Her plan made a lot of sense, and Lee knew it. The couple learned about distilling. They sought out experts and enrolled in classes. They bought a small still and began testing recipes.

The plan, well … came together.

Melissa, when she was a child and getting a bit testy, remembers her grandmother telling her to calm down. “Don’t have a conniption,” she would say.

Now, the Katrincics encourage such behavior.

Melissa is president and CEO of Durham Distillery, in that city’s Central Park District. Lee, a co-founder, is head distiller. The distillery is a member of the North Carolina Distillers Association and a destination on the Craft Distillers Trail, a partnership with the N.C. Department of Agriculture and Consumer Services.

The Katrincics make an 88-proof “Conniption” American Dry Gin and a powerful navy strength, which clocks in at 114 proof and recently earned a score of 96 and a Platinum Medal from the Beverage Tasting Institute.

"A big gin-drinkers gin — lots of juniper,” Lee says of the navy strength. "We balance that with some caraway … there's rosemary, bay leaves. It's pretty savory.

"Having a 57 percent alcohol product allows us to really load the botanicals in there. If I put this much botanical intensity in something like our American Dry, that's 44 percent alcohol, it would be cloudy. The navy can hold those botanical oils.”

"The American Dry, we call it a gateway gin. If you're not a big gin fan, this is how we help turn you on to gin."

The Juniper punch, he says, is secondary. A sip brings fresh cucumber and honeysuckle, as well as the required yet pleasant and fragrant juniper.

Durham Distillery also makes “Damn Fine” liqueurs, sourcing North Carolina products — Videri Chocolate, Slingshot Coffee, both in Raleigh — for its Coffee, Mocha and Chocolate liqueurs, which use natural ingredients only.

Speaking of nature …

The Katrincics use a completely different set of botanicals for the navy strength and American Dry gins — each contain about 10 botanicals. They use an electric Mueller copper still to make 90 percent of the gin using vapor infusion. They then employ a unique process for the remaining 10 percent, using a rotary evaporator for vacuum distillation of the more delicate botanicals — cucumber and honeysuckle for the American Dry; figs for the Conniption “Navy Strength.”

A marriage, so to speak, of art and science.

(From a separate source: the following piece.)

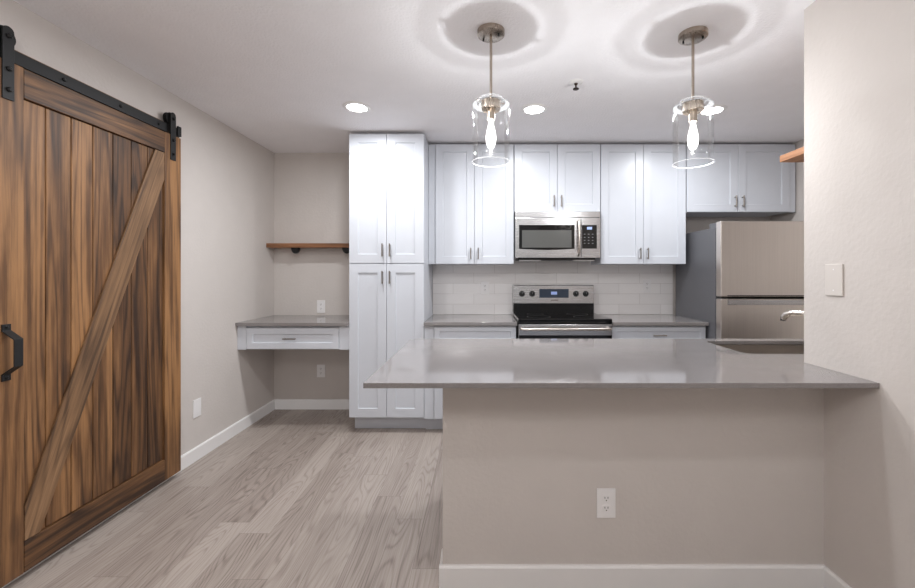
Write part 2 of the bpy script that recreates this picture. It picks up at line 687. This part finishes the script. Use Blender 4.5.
# ------------------------------------------------------------------ tall pantry cabinet
TX0, TX1, TYF, TYB = -1.079, -.466, 3.310, YB - .001
UZ1 = 2.452
tall = thing('tall_cabinet', (-.7725, 3.6, 0), 'tall white four door shaker pantry cabinet beside the desk nook', 'cabinet')
MB().box(TX0, TX1, TYF + .021, TYB, .128, UZ1).build('body', M['cabinet'], tall, bevel=.001)
MB().box(TX0 + .012, TX1, TYF + .115, TYB - .1, 0, .128).build('toe_kick', M['cabinet'], tall)
mid = (TX0 + TX1) / 2
for z0, z1, up in ((.132, 1.388, False), (1.394, UZ1, True)):
    for x0, x1, hx in ((TX0 + .001, mid - .0015, mid - .030), (mid + .0015, TX1 - .001, mid + .030)):
        d = MB().shaker(x0, x1, z0, z1, TYF, rail=.072).build('door', M['cabinet'], tall)
        bar_pull(hx, (1.500 if up else 1.278), TYF, .105, d)


# ------------------------------------------------------------------ upper cabinets
UYF = 3.58


def upper(x0, x1, z0, label, fill=None, group='white upper cabinets along the back wall'):
    c = (x0 + x1) / 2
    r = thing('upper_cabinet', (c, 3.75, z0), label, 'cabinet', group)
    MB().box(x0, x1, UYF + .021, YB - .010, z0, UZ1).build('body', M['cabinet'], r, bevel=.001)
    if fill:
        MB().box(fill[0], fill[1], UYF + .008, UYF + .03, z0, UZ1).build('filler_strip', M['cabinet'], r)
    for a, b, hx in ((x0 + .0015, c - .0015, c - .033), (c + .0015, x1 - .0015, c + .033)):
        d = MB().shaker(a, b, z0 + .001, UZ1, UYF, rail=.066).build('door', M['cabinet'], r)
        bar_pull(hx, z0 + .092, UYF, .100, d)
    return r


upper(-.405, .290, 1.393, 'white two door upper cabinet between pantry cabinet and microwave', (-.464, -.407))
upper(.294, 1.056, 1.855, 'short white two door upper cabinet directly above the microwave')
upper(1.060, 1.812, 1.393, 'white two door upper cabinet right of the microwave')
upper(1.818, 2.731, 1.853, 'short wide white upper cabinet above the refrigerator', (2.733, 2.785))


# ------------------------------------------------------------------ base cabinets and counters
BYF = 3.305


def base_cab(x0, x1, label, fill=None):
    r = thing('base_cabinet', ((x0 + x1) / 2, 3.6, 0), label, 'cabinet', 'white base cabinets along the back wall')
    MB().box(x0, x1, BYF + .021, YB - .001, .118, .885).build('body', M['cabinet'], r, bevel=.001)
    MB().box(x0 if not fill else fill[0], x1, BYF + .10, YB - .1, 0, .118).build('toe_kick', M['cabinet'], r)
    if fill:
        MB().box(fill[0], fill[1], BYF + .012, BYF + .035, .118, .885).build('filler_strip', M['cabinet'], r)
    d = MB().shaker(x0 + .002, x1 - .002, .735, .878, BYF, rail=.042, lip=.003).build('drawer', M['cabinet'], r)
    c = (x0 + x1) / 2
    if not fill:
        bar_pull(c, .806, BYF, .105, d, False)
    for a, b, hx in ((x0 + .002, c - .0015, c - .033), (c + .0015, x1 - .002, c + .033)):
        e = MB().shaker(a, b, .122, .731, BYF, rail=.066).build('door', M['cabinet'], r)
        bar_pull(hx, .64, BYF, .100, e)
    return r


base_cab(-.384, .288, 'white base cabinet under the counter between pantry and stove', (-.464, -.386))
base_cab(1.068, 1.835, 'white base cabinet with drawer pull between stove and refrigerator')
tag(MB().box(-.464, .293, 3.280, YB - .0085, .886, CT).build('countertop', M['quartz'], bevel=.002),
    'short grey quartz countertop between pantry cabinet and stove', 'countertop', 'grey quartz counters along the back wall')
tag(MB().box(1.066, 1.845, 3.280, YB - .0085, .886, CT).build('countertop', M['quartz'], bevel=.002),
    'short grey quartz countertop between stove and refrigerator', 'countertop', 'grey quartz counters along the back wall')

# ------------------------------------------------------------------ desk nook
DYF = 3.318
tag(MB().box(XL + .001, TX0 - .001, 3.293, YB - .001, .882, .908).build('countertop', M['quartz'], bevel=.002),
    'grey quartz desk top spanning the nook beside the pantry cabinet', 'countertop')
desk = thing('desk_drawer_unit', (-1.54, 3.6, .682), 'white floating drawer unit hung beneath the grey desk top', 'drawer unit')
MB().box(XL + .002, TX0 - .002, DYF + .021, DYF + .50, .684, .881).build('body', M['cabinet'], desk)
MB().box(XL + .002, -1.925, DYF + .004, DYF + .021, .684, .881).build('filler_strip', M['cabinet'], desk)
MB().box(-1.163, TX0 - .002, DYF + .004, DYF + .021, .684, .881).build('filler_strip', M['cabinet'], desk)
dw = MB().shaker(-1.922, -1.166, .690, .862, DYF, rail=.05, lip=.003).build('drawer', M['cabinet'], desk)
bar_pull(-1.562, .776, DYF, .105, dw, False)

shelf = thing('floating_shelf', (-1.54, 3.84, 1.552), 'brown wooden shelf on black brackets in the desk nook', 'shelf')
MB().box(XL + .001, TX0 - .002, 3.768, YB - .001, 1.552, 1.591).build('board', M['shelf'], shelf, bevel=.002)
for x in (-1.745, -1.265):
    pts = [(x + .039 * math.cos(PI + PI * k / 16), 1.552 + .055 * math.sin(PI + PI * k / 16)) for k in range(17)]
    b = MB().prism(pts, 'y', 3.80, 3.83).build('bracket', M['iron'], shelf, bevel=.002)
    b['label'] = 'black half round iron bracket'
    MB().tube([(x + .028 * math.cos(PI + PI * k / 12), 3.80, 1.549 + .036 * math.sin(PI + PI * k / 12)) for k in range(13)], .0035, 8).build('rim', M['ironbolt'], b, smooth=True)

# ------------------------------------------------------------------ range
RX0, RX1, RYF = .299, 1.059, 3.262
rc = (RX0 + RX1) / 2
rng = thing('kitchen_range', (rc, 3.6, 0), 'stainless electric stove with black glass cooktop between the counters', 'stove')
MB().box(RX0, RX1, RYF + .03, 3.86, .02, .905).build('body', M['black'], rng, bevel=.002)
MB().box(RX0, RX1, RYF, 3.80, .906, .943).build('cooktop', M['glassblack'], rng, bevel=.008, seg=3)
for x, y, rr in ((rc - .19, 3.43, .10), (rc + .19, 3.43, .085), (rc - .19, 3.66, .075), (rc + .19, 3.66, .095)):
    b = MB().lathe([(rr, 0), (rr, .0006), (rr - .004, .0006), (rr - .004, 0)], (x, y, .9431), 'z', 48, True).build('burner_ring', M['blackmatte'], rng)
bg = MB().prism([(3.785, 1.030), (3.80, 1.030), (3.84, .945), (3.90, .945), (3.90, 1.202), (3.805, 1.202), (3.792, 1.195)], 'x', RX0 + .002, RX1 - .002).build('backguard', M['steel_x'], rng, bevel=.002)
MB().prism([(3.788, .9425), (3.83, .9425), (3.80, 1.029), (3.784, 1.029)], 'x', RX0 + .004, RX1 - .004).build('lower_panel', M['black'], rng, bevel=.001)
bx = lambda px: (px - 481) * 3.785 / FPX
bz = lambda py: EYE - (py - 274) * 3.785 / FPX
for px in (522, 532.2, 576, 585.8):
    k = MB().lathe([(0, -.004), (.021, -.004), (.021, -.0), (.026, -.0), (.026, .006), (.0, .006)], (bx(px), 3.780, bz(293.8)), 'y', 28)
    k = MB().lathe([(0, -.024), (.017, -.024), (.020, -.018), (.021, -.004), (.027, -.002), (.027, .006), (0, .006)], (bx(px), 3.786, bz(293.8)), 'y', 28).build('knob', M['blackmatte'], rng, smooth=True)
    MB().box(bx(px) - .0025, bx(px) + .0025, 3.759, 3.763, bz(293.8), bz(293.8) + .016).build('pointer', M['key'], k)
dsp = MB().box(bx(539.4), bx(568.6), 3.782, 3.80, bz(297.7), bz(289)).build('display', M['display'], rng, bevel=.001)
MB().box(bx(551), bx(557), 3.7812, 3.783, bz(294.6), bz(291.6)).build('clock', M['lcd'], dsp)
MB().box(bx(551), bx(558), 3.783, 3.80, bz(300.6), bz(299.6)).build('nameplate', M['logo'], rng)
od = MB().box(RX0 + .004, RX1 - .004, RYF - .004, RYF + .03, .19, .899).build('oven_door', M['steel_x'], rng, bevel=.004)
MB().box(RX0 + .006, RX1 - .006, RYF - .0055, RYF + .01, .30, .812).build('oven_window', M['glassblack'], od, bevel=.001)
hp = [(rc - .355, RYF - .004, .866), (rc - .352, RYF - .04, .866), (rc - .33, RYF - .05, .866), (rc + .33, RYF - .05, .866), (rc + .352, RYF - .04, .866), (rc + .355, RYF - .004, .866)]
MB().tube(hp, .011, 14).build('handle', M['faucet'], od, smooth=True)
MB().box(RX0 + .004, RX1 - .004, RYF + .002, RYF + .03, .03, .18).build('drawer', M['steel_x'], rng, bevel=.003)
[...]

“(In the Mueller still) we have a vapor tray versus a gin or botanical basket,” Melissa says. “A vapor tray is fantastic. You have the consistency of heat in the pot, and it’s focusing those vapors through the botanicals only. So, the gin vapors are what's going through the still and then come out after they've been re-liquefied in the condensation column.”

Efficient, she says.

“Our runs take 2 1/2 to three hours, and we get about 250 to 300 bottles of gin.”

Lee spent about a year perfecting the recipes.

He pointed to a desk, a sort of miniature laboratory in the distillery.

“I individually distilled maybe 20, 25 different botanicals on this contraption here,” Lee says. “ I have my pots here with my spirit, this is my basket for the botanicals...

"I put juniper in there by itself and then distilled that, and had a bottle of juniper distillate. I put coriander in there ... did it until we had 20 to 25 botanicals. I sat there mixing with shot glasses, using eye-droppers to see what tasted good, what didn't taste good. I generated a flavor profile and eventually worked our way up to the still.”

The Katrincics have maintained a long love affair … with gin. When they traveled they would seek out new offerings. Taste gin and talk about gin. Share gin. But make gin? Well, of course. Why would they do anything else?